→ **WRITTEN TASK**:
The entire listing is to be repeated verbatim.
○ ○ ○ ○ ○
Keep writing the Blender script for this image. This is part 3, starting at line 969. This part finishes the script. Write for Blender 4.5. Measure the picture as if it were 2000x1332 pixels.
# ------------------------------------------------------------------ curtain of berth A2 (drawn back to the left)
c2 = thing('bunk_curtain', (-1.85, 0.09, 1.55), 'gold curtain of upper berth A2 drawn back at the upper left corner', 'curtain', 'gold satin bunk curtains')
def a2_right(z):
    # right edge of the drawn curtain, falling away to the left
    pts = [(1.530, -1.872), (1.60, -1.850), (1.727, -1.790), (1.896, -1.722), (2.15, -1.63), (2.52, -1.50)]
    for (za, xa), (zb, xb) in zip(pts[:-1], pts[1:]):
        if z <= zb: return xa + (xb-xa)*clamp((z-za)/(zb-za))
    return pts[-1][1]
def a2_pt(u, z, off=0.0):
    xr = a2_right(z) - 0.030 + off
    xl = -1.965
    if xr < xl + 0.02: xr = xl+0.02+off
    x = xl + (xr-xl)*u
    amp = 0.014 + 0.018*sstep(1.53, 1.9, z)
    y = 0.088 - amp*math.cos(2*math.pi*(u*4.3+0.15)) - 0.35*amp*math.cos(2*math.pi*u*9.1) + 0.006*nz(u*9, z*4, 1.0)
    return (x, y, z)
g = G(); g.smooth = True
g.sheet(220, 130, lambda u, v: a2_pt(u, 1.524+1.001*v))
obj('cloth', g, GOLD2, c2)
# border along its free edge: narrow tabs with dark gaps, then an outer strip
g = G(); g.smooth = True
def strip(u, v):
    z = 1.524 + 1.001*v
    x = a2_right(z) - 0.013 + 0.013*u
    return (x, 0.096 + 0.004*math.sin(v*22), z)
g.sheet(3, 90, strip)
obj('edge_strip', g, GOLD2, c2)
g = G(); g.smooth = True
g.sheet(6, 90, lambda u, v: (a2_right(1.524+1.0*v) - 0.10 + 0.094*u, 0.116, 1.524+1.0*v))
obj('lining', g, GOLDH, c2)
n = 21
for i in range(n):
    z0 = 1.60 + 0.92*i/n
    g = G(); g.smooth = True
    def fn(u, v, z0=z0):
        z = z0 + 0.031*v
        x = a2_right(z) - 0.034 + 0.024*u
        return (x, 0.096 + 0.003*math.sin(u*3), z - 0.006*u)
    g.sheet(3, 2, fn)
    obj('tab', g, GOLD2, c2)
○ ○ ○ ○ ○
→ **RESULT FOR THIS EXERCISE**:
Keep writing the Blender script for this image. This is part 3, starting at line 969. This part finishes the script. Write for Blender 4.5. Measure the picture as if it were 2000x1332 pixels.
# ------------------------------------------------------------------ curtain of berth A2 (drawn back to the left)
c2 = thing('bunk_curtain', (-1.85, 0.09, 1.55), 'gold curtain of upper berth A2 drawn back at the upper left corner', 'curtain', 'gold satin bunk curtains')
def a2_right(z):
    # right edge of the drawn curtain, falling away to the left
    pts = [(1.530, -1.872), (1.60, -1.850), (1.727, -1.790), (1.896, -1.722), (2.15, -1.63), (2.52, -1.50)]
    for (za, xa), (zb, xb) in zip(pts[:-1], pts[1:]):
        if z <= zb: return xa + (xb-xa)*clamp((z-za)/(zb-za))
    return pts[-1][1]
def a2_pt(u, z, off=0.0):
    xr = a2_right(z) - 0.030 + off
    xl = -1.965
    if xr < xl + 0.02: xr = xl+0.02+off
    x = xl + (xr-xl)*u
    amp = 0.014 + 0.018*sstep(1.53, 1.9, z)
    y = 0.088 - amp*math.cos(2*math.pi*(u*4.3+0.15)) - 0.35*amp*math.cos(2*math.pi*u*9.1) + 0.006*nz(u*9, z*4, 1.0)
    return (x, y, z)
g = G(); g.smooth = True
g.sheet(220, 130, lambda u, v: a2_pt(u, 1.524+1.001*v))
obj('cloth', g, GOLD2, c2)
# border along its free edge: narrow tabs with dark gaps, then an outer strip
g = G(); g.smooth = True
def strip(u, v):
    z = 1.524 + 1.001*v
    x = a2_right(z) - 0.013 + 0.013*u
    return (x, 0.096 + 0.004*math.sin(v*22), z)
g.sheet(3, 90, strip)
obj('edge_strip', g, GOLD2, c2)
g = G(); g.smooth = True
g.sheet(6, 90, lambda u, v: (a2_right(1.524+1.0*v) - 0.10 + 0.094*u, 0.116, 1.524+1.0*v))
obj('lining', g, GOLDH, c2)
n = 21
for i in range(n):
    z0 = 1.60 + 0.92*i/n
    g = G(); g.smooth = True
    def fn(u, v, z0=z0):
        z = z0 + 0.031*v
        x = a2_right(z) - 0.034 + 0.024*u
        return (x, 0.096 + 0.003*math.sin(u*3), z - 0.006*u)
    g.sheet(3, 2, fn)
    obj('tab', g, GOLD2, c2)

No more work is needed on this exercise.